Hydrological modelling has a long tradition in environmental science, aiming to simulate water flow and storage across a variety of scales, from small catchments to entire river basins.  Over the past decades, new data have been made available which helped supporting the development of numerical models. However, most of them focus on catchment runoff only as it is easier to measure and often represents the more dominant component of the hydrological regime. On the other hand, subsurface processes occurring in the river domains, which govern water storage and regulate the exchange of matter between the superficial and subsuperficial environments, remain relatively underexplored. Moreover, existing models generally neglect the dynamics of expansion and contraction of the network in response to transient hydrological conditions. This numerical simplification is relevant not only when analysing headwater systems but also entire catchments.

Here we propose a novel, physically based, spatially explicit modelling framework which quantitatively represents the interaction between superficial and subsuperficial streamflow dynamics, thus representing the hyporheic zone as the key interface between surface and subsurface compartments. This model combines well-known laws of hydraulics and hydrology into a mass balance that describes how streamflow changes in time in each reach of the river network. The model quantitatively conceptualizes hillslope drainage to focus on the hydrological dynamics taking place on a river network domain in a range of possible scales, from local scale to larger river basins.

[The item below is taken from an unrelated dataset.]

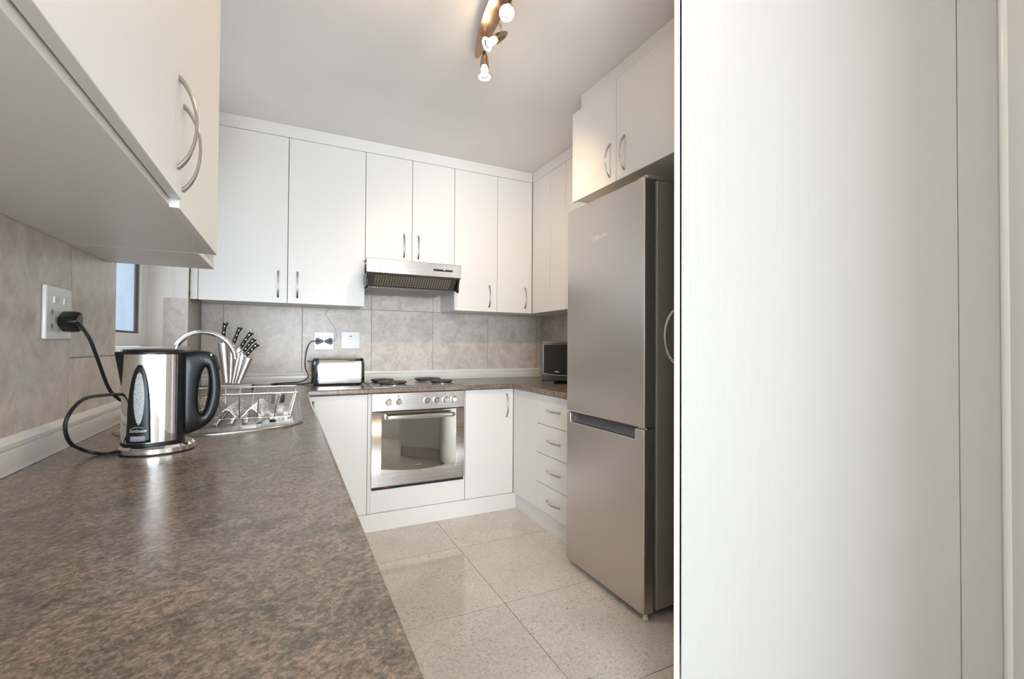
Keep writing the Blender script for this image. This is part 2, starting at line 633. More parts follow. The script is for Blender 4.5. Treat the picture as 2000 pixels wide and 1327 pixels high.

This framework aims to i) estimate how flows change in time and space, both in the surface and subsurface domains, and ii) assess the persistency of each reach (i.e. the percentage of time in which the monitoring point is wet) resulting from the interaction between superficial and subsuperficial flows. This approach allows to investigate how subsurface storage controls runoff generation, flow connectivity and network expansion and contraction. Beyond hydrology, the framework provides a basis for investigating water, solute and energy exchanges, thereby offering new opportunities to link hydrologic dynamics with ecological and biogeochemical processes at the catchment scale.